Devil's Peak (Cape Town) - Origins of The Name

Origins of The Name

Devil's Peak was originally known as Wind-berg or Charles Mountain. The English term Devil's Peak is a 19th century translation from the Dutch Duiwels Kop, and supposedly comes from the folk-tale about a Dutch man called Jan van Hunks, a prodigious pipe smoker who lived at the foot of the mountain circa 1700. He was forced by his wife to leave the house whenever he smoked his pipe. One day, while smoking on the slopes of the peak, he met a mysterious stranger who also smoked. They each bragged of how much they smoked and so they fell into a pipe-smoking contest. The stranger turned out to be the Devil and Van Hunks eventually won the contest, but not before the smoke that they had made had covered the mountain, forming the table cloth cloud. The story was captured by the 19th century poet Dante Gabriel Rossetti in his poem Jan van Hunks (alternatively called The Dutchman's Wager).

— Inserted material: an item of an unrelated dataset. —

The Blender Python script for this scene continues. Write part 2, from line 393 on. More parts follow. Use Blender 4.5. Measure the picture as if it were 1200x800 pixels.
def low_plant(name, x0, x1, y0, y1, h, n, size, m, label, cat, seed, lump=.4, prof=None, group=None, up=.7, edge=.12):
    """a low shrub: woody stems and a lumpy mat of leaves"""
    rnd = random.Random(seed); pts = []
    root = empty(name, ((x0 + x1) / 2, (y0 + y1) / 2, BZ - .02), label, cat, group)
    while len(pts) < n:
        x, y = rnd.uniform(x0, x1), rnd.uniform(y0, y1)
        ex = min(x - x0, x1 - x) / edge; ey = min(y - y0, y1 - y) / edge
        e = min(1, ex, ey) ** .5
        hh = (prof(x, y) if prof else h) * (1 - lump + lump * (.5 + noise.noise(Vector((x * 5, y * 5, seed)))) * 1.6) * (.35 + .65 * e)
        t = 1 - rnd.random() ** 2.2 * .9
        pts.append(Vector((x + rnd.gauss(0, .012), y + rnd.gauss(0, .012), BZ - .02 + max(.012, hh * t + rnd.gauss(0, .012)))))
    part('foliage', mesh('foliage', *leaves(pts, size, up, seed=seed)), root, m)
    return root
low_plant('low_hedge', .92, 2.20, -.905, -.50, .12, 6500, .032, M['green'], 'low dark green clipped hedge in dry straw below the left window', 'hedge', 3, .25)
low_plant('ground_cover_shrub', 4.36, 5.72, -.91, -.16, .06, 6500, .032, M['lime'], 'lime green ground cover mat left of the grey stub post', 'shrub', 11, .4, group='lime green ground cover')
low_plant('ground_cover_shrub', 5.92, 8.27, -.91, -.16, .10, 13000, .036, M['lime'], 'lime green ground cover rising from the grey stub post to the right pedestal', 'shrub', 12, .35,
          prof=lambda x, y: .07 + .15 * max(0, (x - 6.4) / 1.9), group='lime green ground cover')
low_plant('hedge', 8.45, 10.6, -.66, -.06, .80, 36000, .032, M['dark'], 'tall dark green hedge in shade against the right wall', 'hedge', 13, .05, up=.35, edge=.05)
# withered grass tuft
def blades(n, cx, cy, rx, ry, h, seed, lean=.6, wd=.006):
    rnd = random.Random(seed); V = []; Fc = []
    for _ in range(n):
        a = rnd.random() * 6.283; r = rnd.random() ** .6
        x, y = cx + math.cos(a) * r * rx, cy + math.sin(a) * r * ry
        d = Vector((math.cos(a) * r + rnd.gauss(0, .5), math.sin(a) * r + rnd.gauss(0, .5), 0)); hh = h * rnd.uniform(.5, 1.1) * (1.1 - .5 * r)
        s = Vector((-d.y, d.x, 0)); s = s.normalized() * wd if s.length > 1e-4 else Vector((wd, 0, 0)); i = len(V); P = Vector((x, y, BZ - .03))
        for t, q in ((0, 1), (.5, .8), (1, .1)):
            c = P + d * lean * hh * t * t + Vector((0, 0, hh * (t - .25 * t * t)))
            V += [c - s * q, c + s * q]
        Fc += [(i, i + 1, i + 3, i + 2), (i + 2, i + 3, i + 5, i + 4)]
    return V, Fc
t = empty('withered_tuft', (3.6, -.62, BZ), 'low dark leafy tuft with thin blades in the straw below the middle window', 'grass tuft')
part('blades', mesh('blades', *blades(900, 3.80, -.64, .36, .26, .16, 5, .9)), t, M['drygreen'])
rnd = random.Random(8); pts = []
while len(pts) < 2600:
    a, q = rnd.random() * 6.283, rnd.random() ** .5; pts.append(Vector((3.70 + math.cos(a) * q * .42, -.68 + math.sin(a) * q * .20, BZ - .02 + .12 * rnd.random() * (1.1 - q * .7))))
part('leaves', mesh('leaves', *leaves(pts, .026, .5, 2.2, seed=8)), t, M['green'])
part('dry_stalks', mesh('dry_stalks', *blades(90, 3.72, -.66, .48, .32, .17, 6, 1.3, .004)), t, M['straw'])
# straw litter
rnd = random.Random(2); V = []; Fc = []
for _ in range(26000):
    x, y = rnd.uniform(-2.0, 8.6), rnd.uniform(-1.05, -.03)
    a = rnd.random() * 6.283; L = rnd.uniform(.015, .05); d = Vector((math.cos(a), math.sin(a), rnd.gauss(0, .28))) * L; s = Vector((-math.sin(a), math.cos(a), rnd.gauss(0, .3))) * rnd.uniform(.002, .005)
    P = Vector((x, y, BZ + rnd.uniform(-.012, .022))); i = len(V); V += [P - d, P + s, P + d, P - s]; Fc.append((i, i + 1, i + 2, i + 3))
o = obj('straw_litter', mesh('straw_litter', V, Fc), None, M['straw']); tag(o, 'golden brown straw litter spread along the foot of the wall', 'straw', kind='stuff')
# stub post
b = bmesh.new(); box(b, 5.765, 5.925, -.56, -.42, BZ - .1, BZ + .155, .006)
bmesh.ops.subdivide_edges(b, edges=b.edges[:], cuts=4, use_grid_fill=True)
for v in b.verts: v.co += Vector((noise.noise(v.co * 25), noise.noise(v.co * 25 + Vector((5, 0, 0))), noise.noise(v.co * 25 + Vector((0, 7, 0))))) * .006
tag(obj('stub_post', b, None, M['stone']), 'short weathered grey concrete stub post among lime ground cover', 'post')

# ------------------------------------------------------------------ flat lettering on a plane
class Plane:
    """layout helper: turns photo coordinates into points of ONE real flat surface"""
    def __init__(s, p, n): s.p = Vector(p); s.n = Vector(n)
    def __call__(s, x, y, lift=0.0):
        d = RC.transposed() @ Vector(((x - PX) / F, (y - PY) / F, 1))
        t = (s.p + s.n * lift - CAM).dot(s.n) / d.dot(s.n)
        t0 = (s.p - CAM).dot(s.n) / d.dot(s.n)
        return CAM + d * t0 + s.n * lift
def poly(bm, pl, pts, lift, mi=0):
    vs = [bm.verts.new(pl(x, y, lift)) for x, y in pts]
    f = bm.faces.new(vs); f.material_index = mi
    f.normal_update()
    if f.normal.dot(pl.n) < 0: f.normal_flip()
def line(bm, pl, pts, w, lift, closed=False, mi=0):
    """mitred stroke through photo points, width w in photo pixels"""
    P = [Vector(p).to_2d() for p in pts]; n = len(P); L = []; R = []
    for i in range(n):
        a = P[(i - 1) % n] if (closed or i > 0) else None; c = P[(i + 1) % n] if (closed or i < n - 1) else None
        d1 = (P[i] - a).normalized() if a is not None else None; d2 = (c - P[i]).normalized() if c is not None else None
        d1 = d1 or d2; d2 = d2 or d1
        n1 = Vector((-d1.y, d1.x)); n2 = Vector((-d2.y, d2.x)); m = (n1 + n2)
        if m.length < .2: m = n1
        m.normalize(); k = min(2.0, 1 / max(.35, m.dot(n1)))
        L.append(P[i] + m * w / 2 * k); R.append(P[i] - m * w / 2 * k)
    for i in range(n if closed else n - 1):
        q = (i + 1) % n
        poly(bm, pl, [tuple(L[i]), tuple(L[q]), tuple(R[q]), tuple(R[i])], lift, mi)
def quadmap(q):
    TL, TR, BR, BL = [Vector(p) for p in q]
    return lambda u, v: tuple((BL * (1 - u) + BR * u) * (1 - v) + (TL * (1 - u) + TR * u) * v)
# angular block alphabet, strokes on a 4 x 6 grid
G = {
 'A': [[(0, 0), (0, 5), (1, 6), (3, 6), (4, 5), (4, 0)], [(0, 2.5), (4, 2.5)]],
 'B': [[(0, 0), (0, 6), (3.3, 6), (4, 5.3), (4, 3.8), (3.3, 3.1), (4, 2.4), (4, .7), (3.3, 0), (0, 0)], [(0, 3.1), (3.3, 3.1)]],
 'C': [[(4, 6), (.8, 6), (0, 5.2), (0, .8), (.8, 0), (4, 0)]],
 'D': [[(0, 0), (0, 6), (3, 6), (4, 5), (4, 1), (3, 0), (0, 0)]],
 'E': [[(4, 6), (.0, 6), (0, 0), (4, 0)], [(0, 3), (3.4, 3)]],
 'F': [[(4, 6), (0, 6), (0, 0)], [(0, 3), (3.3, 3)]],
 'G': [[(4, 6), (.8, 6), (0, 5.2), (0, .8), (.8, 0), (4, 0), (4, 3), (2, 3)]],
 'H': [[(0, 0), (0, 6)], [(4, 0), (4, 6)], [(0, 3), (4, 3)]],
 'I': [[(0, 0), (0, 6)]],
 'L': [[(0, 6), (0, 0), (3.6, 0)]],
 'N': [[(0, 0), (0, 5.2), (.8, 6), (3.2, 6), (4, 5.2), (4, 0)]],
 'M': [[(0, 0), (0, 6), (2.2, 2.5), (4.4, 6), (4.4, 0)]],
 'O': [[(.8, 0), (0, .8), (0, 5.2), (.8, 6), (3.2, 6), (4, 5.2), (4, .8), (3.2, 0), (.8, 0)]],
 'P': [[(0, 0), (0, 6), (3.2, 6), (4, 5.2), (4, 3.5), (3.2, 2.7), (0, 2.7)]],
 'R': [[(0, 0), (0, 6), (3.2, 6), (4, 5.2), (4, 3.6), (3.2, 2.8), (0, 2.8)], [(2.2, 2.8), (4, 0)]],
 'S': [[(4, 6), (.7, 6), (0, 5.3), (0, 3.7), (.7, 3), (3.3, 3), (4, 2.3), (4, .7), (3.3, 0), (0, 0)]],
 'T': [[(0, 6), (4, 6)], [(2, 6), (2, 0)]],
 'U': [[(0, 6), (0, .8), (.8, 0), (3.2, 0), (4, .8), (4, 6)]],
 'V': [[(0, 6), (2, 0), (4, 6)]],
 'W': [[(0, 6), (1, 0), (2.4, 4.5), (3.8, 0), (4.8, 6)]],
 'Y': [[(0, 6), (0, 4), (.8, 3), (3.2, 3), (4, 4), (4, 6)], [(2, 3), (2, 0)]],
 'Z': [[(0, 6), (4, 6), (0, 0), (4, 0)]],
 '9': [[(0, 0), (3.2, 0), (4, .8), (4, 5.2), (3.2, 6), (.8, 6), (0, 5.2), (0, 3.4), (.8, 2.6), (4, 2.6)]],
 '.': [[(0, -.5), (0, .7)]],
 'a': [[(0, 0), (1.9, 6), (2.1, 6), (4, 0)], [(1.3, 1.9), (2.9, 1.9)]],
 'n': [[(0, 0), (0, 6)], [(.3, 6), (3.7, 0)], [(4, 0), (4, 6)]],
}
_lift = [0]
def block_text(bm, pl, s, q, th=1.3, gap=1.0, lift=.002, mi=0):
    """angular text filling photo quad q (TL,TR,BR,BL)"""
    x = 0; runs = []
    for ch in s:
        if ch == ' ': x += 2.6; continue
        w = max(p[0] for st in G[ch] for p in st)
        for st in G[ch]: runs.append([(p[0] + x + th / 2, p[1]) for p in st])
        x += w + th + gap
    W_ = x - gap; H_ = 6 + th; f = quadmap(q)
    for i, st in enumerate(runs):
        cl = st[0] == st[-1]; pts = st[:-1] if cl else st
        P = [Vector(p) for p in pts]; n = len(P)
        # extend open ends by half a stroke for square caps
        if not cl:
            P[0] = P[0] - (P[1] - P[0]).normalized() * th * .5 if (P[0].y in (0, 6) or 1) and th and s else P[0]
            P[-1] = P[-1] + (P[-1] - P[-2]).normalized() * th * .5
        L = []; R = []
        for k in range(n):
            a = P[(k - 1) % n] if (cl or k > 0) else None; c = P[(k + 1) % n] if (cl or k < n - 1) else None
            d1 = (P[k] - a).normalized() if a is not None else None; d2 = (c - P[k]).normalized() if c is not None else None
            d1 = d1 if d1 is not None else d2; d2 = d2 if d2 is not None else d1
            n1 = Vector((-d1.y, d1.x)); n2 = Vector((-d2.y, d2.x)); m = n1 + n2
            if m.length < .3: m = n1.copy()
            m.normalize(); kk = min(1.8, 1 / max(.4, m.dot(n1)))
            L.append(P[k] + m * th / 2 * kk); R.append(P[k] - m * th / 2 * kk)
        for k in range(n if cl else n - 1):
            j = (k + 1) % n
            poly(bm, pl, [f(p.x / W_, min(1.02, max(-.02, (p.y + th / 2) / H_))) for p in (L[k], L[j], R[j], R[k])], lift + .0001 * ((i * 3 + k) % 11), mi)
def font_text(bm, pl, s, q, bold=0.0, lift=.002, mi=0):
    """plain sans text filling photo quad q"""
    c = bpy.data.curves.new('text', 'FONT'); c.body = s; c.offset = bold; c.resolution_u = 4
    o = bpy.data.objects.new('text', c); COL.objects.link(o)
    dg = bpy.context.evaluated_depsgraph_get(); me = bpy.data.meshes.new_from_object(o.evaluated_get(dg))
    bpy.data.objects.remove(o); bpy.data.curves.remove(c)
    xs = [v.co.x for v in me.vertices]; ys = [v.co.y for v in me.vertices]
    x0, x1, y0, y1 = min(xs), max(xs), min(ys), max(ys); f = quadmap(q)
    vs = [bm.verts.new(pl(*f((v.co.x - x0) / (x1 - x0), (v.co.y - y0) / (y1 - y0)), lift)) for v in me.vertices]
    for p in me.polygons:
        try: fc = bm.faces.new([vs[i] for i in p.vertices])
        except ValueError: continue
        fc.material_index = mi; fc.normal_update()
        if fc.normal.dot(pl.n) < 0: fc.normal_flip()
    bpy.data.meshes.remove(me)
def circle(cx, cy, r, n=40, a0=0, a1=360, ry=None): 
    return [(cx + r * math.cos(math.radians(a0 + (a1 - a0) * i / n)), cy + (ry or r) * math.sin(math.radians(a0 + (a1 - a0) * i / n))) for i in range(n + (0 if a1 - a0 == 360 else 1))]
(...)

It has also been claimed that the name is a corruption of Duifespiek ("Dove's Peak") to Duiwelspiek ("Devil's Peak"), since the Dutch the words for devil and dove are relatively close in sound. The Dutch word "Duiwelspiek" has been the common Afrikaans language name for the mountain and the suburb on the east side of the city bowl. The name is also thought to have been derived from the mountain's 'three pronged' spear shape, which is reminiscent of the spear held by the Devil in many images.